Student Question
What might the phrase “fearing the chronic angers of that house,” indicate?
Quick answer:
The phrase "fearing the chronic angers of that house" likely indicates the speaker's troubled relationship with his father, characterized by frequent arguments and a lack of emotional warmth. The father expresses love through actions rather than affection, leading to a household atmosphere filled with tension and ungratefulness. This metonymy reflects the pervasive anger among the family members.
Evidently the relationship between the speaker of the poem and his father was somewhat troubled when the speaker was a child. The speaker tells us that "No one ever thanked" his father, and even how he would speak "indifferently" to his father, despite all of the sacrifices his father makes for his comfort.

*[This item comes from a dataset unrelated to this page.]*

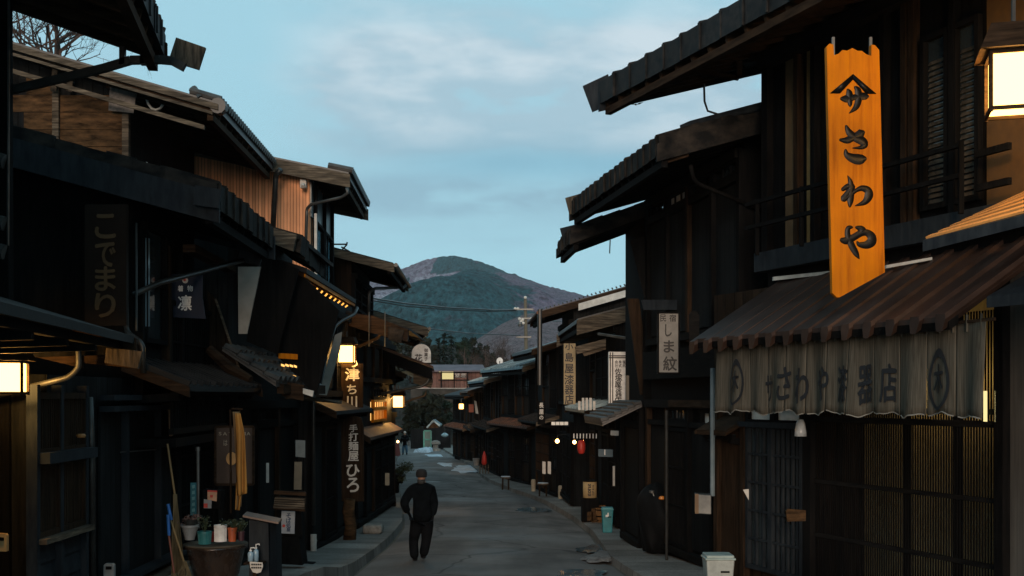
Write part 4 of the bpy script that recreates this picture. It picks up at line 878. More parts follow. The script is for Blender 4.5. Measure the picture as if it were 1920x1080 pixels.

It seems as though the father is not the type of person to express his love with hugs and emotional warmth; the father expresses his love with actions, like polishing the speaker's shoes for him or lighting the fires so that his family does not have to suffer in the cold as he does. The speaker says that, once the house was warm, he would rise from his bed to get dressed, though he would fear "the chronic angers of the house." I interpret this to mean that he fears his father's anger; perhaps the two of them disagree and argue quite a lot, as we know that the speaker behaves ungratefully toward the father. Perhaps there is lots of arguing in the house in general, among all the members of the family, and so the speaker fears the time when everyone comes together. He admits, in the end, that he did not understand his father's actions to be expressions of love. Understood this way, "house" seems to stand in for the people who live in the house, and this is an example of metonymy, when something associated with a thing is substituted for the thing itself.